Wave after wave of twisters hit central Arkansas late Thursday afternoon and evening, collapsing roofs, knocking down power poles and leaving trees strewn about the grounds of the governor’s mansion.

Much of eastern Arkansas was under a tornado watch again this morning.

``The lights flickered a couple times, then it went black,″ said Derrick Stallworth, who was shopping in a grocery store when the storm struck. ``I decided to hit the floor, then I saw the roof coming down.″

Severe weather also pounded parts of Mississippi and Louisiana late Thursday, but there were no reports of serious injuries. Just last Sunday, tornadoes tore through Tennessee, resulting in nine deaths.

Two people were killed in the Little Rock area when trees fell on them. In Beebe, 30 miles to the northeast, a 2-month-old baby was blown out of a home and killed and another woman was found dead at her home.

At Center Hill, Searcy school board member Wanda Wilson died when her mobile home was hit, Superintendent Tony Wood said.

``We’re just lucky to be alive,″ Kelton Keathley said after a tornado wrecked his lot in Beebe.

``It swept everything up,″ said Lulynn, his daughter.

Arkansas utilities said the storms left 72,000 customers without power, and authorities opened five shelters from the Little Rock area to Newark, 90 miles to the northeast. Forecasters said perhaps as many as 30 tornadoes hit the state, though it will be days before field checks can confirm an exact number.

The storm that hit Little Rock began southwest of the city, passed near the state’s Fair Grounds and entered a residential area that includes the governor’s mansion. Gov. Mike Huckabee said he and his family were fine.

``I’m going out to help my neighbors,″ he said.

The storm passed through a section of town that includes some of the city’s oldest homes, knocking down trees, some of them 100 years old.

``It was a real one, in the sky and coming down. Black and white. So many different colors,″ said Michelle Johnson, describing the tornado after it hit the Harvest Foods store.

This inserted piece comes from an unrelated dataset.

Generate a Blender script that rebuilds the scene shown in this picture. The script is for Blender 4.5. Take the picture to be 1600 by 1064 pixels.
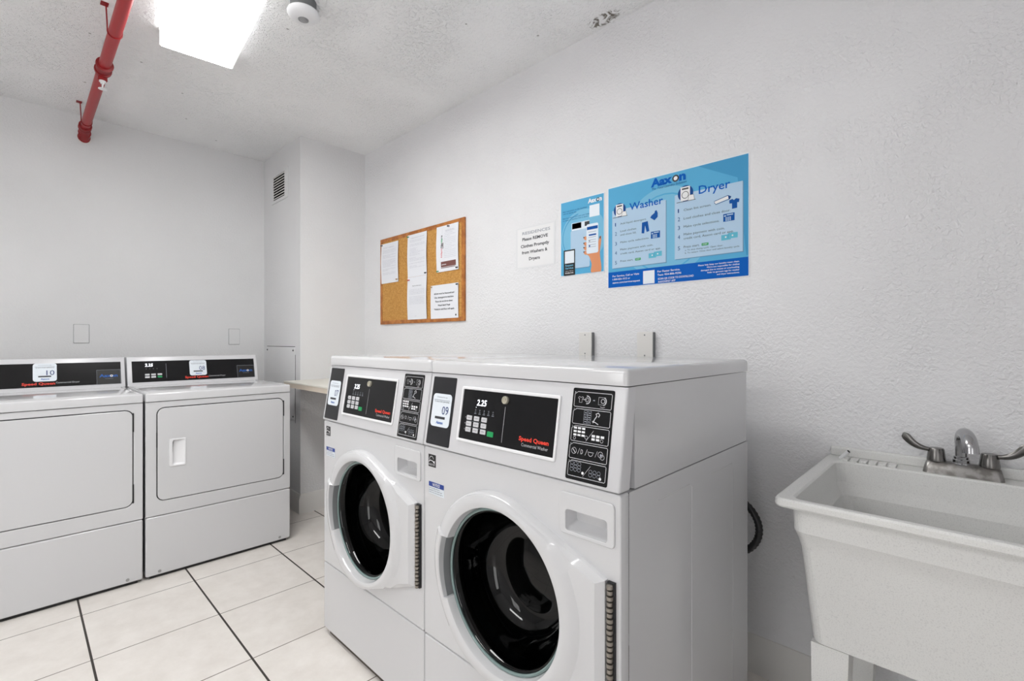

The front of the grocery collapsed inward while 15 or so customers, including Stallworth, shopped inside. Seconds later, the storm had passed and he was pulling others to safety.

``Some aisles you couldn’t even see down,″ Stallworth said. Firefighters used scent-seeking dogs to make sure no one was missed.

At least 60 people were injured, including 45 in Little Rock. Parts of the state also reported grapefruit-size hail.

In Alexandria, La., an apparent tornado ripped apart businesses and downed electrical lines, cutting power to hundreds of residents.

``It was something you could just feel it encircling you,″ said Rhonda Baker as she surveyed the damage to a mall where she was working late processing tax loans. ``My ears started popping as everything went black I couldn’t see nothing _ and I could feel the building shaking.″

Alexandria police Lt. Sherman King said he could not begin to explain the damage to the city’s southwest side. He said police were posted to watch for looters in the city 200 miles northwest of New Orleans.

Another tornado flipped a tractor-trailer over on Interstate 20 near Tallulah, State Police said. The truck, along with a few other vehicles, ended up in the median but no one was seriously injured.

Mobile homes, trees and power lines were also damaged by high winds in Mississippi. In Greenville, just across the Mississippi River from Louisiana, Lori Wilkins recalled the storm.

``It was just like when you watch TV and these big funnel clouds pick up every kind of debris ... It was just like watching something like what I see on `National Geographic,‴ she said.